- [RECORDED DATA]
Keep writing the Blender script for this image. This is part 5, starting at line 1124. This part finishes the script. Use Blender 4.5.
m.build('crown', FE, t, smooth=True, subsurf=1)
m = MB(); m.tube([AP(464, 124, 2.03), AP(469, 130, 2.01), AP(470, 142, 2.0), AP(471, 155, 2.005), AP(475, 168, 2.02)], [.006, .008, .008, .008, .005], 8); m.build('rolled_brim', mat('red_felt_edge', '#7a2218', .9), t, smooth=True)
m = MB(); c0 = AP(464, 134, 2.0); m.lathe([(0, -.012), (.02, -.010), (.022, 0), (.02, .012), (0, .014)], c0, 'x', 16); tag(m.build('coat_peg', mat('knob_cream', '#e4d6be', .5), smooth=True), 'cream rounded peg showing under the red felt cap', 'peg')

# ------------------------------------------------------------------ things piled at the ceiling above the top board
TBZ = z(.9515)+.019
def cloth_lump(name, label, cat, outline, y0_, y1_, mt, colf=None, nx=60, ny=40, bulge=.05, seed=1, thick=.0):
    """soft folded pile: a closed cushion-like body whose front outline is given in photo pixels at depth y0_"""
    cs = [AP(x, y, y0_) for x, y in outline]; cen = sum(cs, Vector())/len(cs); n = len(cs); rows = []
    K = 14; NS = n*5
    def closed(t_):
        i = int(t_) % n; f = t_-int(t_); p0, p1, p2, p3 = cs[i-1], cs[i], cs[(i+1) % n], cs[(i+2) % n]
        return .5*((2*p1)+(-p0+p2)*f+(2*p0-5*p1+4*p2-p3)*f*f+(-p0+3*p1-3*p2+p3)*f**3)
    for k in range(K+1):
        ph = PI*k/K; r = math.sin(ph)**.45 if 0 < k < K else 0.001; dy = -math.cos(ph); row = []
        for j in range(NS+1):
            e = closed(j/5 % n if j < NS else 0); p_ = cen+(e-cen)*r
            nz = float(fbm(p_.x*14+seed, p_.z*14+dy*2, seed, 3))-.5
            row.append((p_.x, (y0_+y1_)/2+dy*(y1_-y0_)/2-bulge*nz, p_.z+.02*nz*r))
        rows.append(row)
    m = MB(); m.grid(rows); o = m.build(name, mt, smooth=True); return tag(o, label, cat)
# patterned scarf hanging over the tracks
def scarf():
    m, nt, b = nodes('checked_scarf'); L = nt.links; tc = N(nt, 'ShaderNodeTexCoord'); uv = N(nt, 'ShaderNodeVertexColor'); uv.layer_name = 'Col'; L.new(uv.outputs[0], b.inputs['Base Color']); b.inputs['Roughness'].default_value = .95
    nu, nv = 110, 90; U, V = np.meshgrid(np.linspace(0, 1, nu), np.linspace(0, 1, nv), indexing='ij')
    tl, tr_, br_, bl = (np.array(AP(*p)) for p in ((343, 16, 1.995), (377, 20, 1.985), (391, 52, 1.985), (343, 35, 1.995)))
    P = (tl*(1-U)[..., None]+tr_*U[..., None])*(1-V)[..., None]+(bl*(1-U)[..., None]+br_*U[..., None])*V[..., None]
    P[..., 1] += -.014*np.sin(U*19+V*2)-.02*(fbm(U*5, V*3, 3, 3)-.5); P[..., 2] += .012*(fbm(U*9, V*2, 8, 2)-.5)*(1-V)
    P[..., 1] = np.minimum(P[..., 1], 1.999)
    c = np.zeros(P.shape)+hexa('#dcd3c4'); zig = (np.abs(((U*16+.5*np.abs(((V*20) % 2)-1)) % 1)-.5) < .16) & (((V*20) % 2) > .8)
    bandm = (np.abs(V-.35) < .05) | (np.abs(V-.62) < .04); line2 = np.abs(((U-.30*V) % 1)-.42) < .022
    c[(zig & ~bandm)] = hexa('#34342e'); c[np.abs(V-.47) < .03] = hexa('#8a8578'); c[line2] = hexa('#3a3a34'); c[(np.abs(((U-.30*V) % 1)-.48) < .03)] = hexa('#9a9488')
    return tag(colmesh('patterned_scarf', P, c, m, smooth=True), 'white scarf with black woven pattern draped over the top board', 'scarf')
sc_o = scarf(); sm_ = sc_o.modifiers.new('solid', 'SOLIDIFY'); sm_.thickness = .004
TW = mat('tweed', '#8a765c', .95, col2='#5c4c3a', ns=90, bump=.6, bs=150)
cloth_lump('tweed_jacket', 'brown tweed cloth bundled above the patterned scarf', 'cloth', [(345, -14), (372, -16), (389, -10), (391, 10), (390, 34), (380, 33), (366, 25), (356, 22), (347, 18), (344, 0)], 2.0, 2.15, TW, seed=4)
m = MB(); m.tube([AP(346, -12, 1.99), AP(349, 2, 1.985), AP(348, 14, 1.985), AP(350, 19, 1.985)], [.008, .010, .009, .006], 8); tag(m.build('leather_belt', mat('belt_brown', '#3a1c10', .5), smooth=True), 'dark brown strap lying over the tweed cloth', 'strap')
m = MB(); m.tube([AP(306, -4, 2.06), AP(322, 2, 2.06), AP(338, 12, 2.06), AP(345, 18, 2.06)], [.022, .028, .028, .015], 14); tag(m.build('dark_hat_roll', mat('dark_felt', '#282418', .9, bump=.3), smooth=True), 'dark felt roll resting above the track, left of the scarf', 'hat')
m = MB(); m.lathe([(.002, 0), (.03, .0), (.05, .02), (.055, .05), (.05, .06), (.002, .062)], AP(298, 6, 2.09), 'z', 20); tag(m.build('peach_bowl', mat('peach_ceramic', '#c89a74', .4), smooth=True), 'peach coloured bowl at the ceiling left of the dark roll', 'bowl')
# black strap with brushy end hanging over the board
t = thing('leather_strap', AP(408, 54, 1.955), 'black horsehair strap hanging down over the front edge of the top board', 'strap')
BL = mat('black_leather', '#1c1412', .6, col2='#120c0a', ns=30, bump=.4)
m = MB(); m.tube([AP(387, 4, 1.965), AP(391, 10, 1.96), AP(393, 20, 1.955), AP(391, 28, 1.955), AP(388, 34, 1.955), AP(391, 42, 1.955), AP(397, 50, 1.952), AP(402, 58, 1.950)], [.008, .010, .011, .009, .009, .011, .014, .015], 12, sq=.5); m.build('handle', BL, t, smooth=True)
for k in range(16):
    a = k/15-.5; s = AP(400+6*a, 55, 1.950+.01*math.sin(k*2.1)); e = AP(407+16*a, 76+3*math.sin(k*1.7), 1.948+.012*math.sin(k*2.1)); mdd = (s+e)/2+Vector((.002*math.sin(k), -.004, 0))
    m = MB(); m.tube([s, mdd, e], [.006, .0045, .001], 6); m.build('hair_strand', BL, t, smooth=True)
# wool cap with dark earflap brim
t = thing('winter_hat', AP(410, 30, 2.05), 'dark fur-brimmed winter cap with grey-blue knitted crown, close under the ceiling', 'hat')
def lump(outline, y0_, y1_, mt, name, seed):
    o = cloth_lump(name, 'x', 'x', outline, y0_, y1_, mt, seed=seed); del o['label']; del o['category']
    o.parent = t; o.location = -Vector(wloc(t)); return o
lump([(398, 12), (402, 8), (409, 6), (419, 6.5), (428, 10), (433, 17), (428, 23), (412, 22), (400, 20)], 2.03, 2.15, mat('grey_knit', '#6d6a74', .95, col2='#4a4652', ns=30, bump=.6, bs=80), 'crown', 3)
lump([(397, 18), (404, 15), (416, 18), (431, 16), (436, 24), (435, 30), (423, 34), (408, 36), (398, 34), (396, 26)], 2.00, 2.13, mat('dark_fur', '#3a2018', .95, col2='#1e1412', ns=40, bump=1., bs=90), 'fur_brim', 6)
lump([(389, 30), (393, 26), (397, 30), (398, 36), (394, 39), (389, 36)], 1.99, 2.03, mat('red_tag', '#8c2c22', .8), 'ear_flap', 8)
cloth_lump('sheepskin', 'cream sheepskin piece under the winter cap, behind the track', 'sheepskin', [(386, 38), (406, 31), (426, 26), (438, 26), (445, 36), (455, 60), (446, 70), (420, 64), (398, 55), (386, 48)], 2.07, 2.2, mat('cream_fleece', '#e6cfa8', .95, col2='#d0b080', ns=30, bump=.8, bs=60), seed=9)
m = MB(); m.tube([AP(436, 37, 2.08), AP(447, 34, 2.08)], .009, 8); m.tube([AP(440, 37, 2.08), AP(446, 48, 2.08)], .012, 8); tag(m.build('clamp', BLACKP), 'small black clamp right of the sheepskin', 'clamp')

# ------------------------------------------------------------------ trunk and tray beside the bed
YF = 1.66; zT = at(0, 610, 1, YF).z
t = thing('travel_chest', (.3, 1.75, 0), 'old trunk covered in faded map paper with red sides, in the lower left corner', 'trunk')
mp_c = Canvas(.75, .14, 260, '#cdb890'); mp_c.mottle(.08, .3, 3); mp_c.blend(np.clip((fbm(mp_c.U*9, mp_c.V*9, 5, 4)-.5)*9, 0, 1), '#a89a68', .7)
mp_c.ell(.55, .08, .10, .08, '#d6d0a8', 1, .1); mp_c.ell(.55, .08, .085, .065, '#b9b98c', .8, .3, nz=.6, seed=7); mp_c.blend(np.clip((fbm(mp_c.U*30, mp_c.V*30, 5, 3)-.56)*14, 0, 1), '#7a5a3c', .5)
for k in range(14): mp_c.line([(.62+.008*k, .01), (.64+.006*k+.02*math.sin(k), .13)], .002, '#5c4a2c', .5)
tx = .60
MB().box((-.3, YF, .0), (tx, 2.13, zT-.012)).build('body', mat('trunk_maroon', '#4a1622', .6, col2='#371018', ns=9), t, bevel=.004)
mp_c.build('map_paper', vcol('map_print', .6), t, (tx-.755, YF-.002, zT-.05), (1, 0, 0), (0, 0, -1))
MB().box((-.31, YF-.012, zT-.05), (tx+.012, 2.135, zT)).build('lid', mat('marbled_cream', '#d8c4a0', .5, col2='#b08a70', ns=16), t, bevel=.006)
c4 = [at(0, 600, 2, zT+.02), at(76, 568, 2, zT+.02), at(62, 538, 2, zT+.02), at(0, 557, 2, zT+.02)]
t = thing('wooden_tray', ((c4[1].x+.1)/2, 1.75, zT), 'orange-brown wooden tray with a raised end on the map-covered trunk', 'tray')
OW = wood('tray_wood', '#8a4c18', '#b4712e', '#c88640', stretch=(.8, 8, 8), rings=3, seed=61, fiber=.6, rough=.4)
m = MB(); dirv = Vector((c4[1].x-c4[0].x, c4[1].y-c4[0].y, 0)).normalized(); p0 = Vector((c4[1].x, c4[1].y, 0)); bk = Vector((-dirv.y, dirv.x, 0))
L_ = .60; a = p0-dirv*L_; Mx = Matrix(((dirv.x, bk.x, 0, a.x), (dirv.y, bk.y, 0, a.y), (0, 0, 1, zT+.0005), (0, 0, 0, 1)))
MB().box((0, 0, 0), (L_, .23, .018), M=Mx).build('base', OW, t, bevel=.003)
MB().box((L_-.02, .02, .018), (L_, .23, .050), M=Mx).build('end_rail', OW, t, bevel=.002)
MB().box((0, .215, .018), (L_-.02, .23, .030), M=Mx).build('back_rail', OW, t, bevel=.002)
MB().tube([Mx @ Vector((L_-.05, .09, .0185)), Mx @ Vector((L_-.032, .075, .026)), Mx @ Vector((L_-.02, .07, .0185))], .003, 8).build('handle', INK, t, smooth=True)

- [STATED EXERCISE] Verbatim output is expected for the lines from the start of the data to the line in which "m = MB(); c0" appears, both included.

- [ANSWER TO THE EXERCISE]
Keep writing the Blender script for this image. This is part 5, starting at line 1124. This part finishes the script. Use Blender 4.5.
m.build('crown', FE, t, smooth=True, subsurf=1)
m = MB(); m.tube([AP(464, 124, 2.03), AP(469, 130, 2.01), AP(470, 142, 2.0), AP(471, 155, 2.005), AP(475, 168, 2.02)], [.006, .008, .008, .008, .005], 8); m.build('rolled_brim', mat('red_felt_edge', '#7a2218', .9), t, smooth=True)
m = MB(); c0 = AP(464, 134, 2.0); m.lathe([(0, -.012), (.02, -.010), (.022, 0), (.02, .012), (0, .014)], c0, 'x', 16); tag(m.build('coat_peg', mat('knob_cream', '#e4d6be', .5), smooth=True), 'cream rounded peg showing under the red felt cap', 'peg')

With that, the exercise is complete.